Building a desktop for photoediting plus some mild gaming

Feisyram

New member
Hi
I currently have a laptop (i5) with iris XE integrated graphics and 64gb of ram (hooked up to a monitor). I use it for a) limited gaming (a bit of Fortnite, some football manager and Civ 6) and b) photo editing (Lightroom)

The graphics on Fortnite are dumbed down a little but it's certainly playable. It can handle the photo editing basics pretty well actually but the higher end stuff causes a little lag. Being entirely honest, I am not sure I NEED a new machine but I kind of want one just because I'd like slightly better quality graphics on the odd game I play and to have things running a bit slicker in Lightroom

I am thinking of getting a desktop (my laptop never moves from the desk). I have always had intel PCs and had no issues with them ever.

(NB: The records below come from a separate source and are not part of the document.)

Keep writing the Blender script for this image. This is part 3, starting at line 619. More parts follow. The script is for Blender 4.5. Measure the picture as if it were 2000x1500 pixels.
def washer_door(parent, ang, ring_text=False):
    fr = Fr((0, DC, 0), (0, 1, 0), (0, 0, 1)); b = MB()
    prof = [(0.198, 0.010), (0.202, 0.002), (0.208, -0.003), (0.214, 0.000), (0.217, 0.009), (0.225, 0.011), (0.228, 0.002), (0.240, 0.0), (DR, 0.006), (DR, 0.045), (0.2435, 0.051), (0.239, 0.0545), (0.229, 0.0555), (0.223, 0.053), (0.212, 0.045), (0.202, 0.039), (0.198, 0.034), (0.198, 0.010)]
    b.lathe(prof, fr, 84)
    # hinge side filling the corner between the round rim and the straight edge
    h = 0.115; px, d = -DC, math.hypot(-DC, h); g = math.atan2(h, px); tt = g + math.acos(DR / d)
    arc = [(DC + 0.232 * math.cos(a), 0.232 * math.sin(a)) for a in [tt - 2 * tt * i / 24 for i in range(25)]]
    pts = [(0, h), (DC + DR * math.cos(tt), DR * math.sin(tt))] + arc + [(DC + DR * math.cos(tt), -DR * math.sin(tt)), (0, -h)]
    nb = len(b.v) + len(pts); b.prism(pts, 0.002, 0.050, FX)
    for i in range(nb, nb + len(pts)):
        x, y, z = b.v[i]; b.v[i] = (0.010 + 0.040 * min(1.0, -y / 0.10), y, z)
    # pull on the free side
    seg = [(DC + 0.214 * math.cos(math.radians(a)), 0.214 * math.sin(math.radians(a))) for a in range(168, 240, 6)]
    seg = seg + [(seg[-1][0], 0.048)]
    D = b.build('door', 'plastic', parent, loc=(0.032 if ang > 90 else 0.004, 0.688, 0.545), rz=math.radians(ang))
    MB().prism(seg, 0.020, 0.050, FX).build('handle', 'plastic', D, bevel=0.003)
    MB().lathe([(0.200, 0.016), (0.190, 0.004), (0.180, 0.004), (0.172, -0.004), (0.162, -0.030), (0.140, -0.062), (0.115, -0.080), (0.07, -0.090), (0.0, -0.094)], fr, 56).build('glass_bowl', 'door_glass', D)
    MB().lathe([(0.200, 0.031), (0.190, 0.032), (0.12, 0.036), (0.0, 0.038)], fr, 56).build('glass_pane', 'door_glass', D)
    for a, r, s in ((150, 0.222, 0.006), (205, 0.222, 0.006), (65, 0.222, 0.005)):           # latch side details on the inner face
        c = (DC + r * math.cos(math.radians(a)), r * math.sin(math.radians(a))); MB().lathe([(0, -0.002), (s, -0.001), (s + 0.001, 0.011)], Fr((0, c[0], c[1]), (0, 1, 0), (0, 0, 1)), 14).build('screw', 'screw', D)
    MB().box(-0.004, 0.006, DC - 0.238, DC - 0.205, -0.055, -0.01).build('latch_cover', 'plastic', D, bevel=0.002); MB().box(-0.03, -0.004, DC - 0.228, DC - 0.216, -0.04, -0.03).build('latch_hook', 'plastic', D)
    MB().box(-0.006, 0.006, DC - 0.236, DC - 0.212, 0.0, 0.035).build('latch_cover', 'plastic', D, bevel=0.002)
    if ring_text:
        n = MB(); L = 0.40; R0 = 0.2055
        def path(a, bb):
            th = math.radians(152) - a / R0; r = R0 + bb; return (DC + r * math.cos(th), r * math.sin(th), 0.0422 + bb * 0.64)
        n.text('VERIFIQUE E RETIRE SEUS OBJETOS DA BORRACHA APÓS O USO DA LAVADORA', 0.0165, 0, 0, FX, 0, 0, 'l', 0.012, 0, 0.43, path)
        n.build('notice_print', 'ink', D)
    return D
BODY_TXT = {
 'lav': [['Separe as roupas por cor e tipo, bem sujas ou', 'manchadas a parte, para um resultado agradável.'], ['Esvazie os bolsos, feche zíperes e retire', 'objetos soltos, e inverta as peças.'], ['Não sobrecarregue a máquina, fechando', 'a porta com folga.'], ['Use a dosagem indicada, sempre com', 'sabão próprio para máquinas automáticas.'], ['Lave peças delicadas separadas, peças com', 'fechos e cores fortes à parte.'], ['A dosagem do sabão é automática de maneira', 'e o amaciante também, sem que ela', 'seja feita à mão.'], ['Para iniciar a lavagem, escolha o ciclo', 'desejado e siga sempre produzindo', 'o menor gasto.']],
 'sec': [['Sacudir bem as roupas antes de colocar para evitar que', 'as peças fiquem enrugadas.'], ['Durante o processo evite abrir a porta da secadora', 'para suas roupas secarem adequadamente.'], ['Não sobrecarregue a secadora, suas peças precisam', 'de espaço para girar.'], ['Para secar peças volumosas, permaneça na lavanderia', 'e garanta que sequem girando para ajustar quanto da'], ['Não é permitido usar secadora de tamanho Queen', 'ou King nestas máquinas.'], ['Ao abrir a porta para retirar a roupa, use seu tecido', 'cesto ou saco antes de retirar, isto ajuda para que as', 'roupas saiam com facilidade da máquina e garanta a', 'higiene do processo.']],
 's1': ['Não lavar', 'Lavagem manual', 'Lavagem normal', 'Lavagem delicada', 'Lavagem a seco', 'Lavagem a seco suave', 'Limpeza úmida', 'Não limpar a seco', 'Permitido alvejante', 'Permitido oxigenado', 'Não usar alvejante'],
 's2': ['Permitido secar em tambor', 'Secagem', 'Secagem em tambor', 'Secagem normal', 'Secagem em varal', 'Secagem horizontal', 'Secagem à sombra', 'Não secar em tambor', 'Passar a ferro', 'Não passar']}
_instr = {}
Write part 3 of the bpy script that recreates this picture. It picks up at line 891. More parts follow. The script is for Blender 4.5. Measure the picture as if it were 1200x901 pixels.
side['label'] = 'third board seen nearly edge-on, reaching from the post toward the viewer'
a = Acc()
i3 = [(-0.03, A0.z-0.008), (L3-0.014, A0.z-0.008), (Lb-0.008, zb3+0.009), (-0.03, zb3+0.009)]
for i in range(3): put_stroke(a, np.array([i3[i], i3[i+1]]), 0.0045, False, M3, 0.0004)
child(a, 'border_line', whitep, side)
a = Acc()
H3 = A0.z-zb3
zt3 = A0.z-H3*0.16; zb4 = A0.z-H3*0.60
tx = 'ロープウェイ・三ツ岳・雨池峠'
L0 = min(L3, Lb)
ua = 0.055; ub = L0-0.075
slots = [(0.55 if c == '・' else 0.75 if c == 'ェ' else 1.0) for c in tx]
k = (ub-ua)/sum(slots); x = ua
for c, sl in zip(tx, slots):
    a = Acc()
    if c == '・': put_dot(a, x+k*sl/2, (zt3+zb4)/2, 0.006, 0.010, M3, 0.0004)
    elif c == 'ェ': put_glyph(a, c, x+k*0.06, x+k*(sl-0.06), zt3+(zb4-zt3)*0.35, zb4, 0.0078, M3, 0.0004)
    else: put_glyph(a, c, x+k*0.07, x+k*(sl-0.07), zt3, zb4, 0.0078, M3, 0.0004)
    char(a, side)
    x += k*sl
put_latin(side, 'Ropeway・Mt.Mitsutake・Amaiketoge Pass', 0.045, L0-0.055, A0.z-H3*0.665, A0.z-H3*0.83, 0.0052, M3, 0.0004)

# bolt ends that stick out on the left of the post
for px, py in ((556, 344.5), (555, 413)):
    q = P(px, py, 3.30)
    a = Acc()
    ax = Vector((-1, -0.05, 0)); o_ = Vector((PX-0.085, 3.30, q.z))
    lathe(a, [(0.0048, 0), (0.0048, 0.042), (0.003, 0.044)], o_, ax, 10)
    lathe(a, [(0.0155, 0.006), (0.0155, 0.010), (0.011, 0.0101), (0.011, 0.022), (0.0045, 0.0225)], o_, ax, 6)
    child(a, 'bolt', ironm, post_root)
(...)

But browsing on here I see there is quite a lot of negativity towards Intel. What is the background to this please? ANd if I moved to a Ryzen does Windows 11 work ok with them in terms of drivers etc?

Thanks
 

SpyderTracks

We love you Ukraine
Hi
I currently have a laptop (i5) with iris XE integrated graphics and 64gb of ram (hooked up to a monitor). I use it for a) limited gaming (a bit of Fortnite, some football manager and Civ 6) and b) photo editing (Lightroom)

The graphics on Fortnite are dumbed down a little but it's certainly playable. It can handle the photo editing basics pretty well actually but the higher end stuff causes a little lag. Being entirely honest, I am not sure I NEED a new machine but I kind of want one just because I'd like slightly better quality graphics on the odd game I play and to have things running a bit slicker in Lightroom

I am thinking of getting a desktop (my laptop never moves from the desk). I have always had intel PCs and had no issues with them ever. But browsing on here I see there is quite a lot of negativity towards Intel. What is the background to this please? ANd if I moved to a Ryzen does Windows 11 work ok with them in terms of drivers etc?

Thanks
Intel for some time now have been what AMD used to be, impossible to cool, expensive, and poor performance while using twice the power

Then it turned out they're so heavily over voltaged that it's causing the silicon to break down anyway

But even if they didn't melt, they're still poor processors vs the competition, there's no use case anymore where they're even remotely competitive.


Ryzen is X86, same as Intel, doesn't matter what X86 CPU you have, Windows is exactly the same on all of them.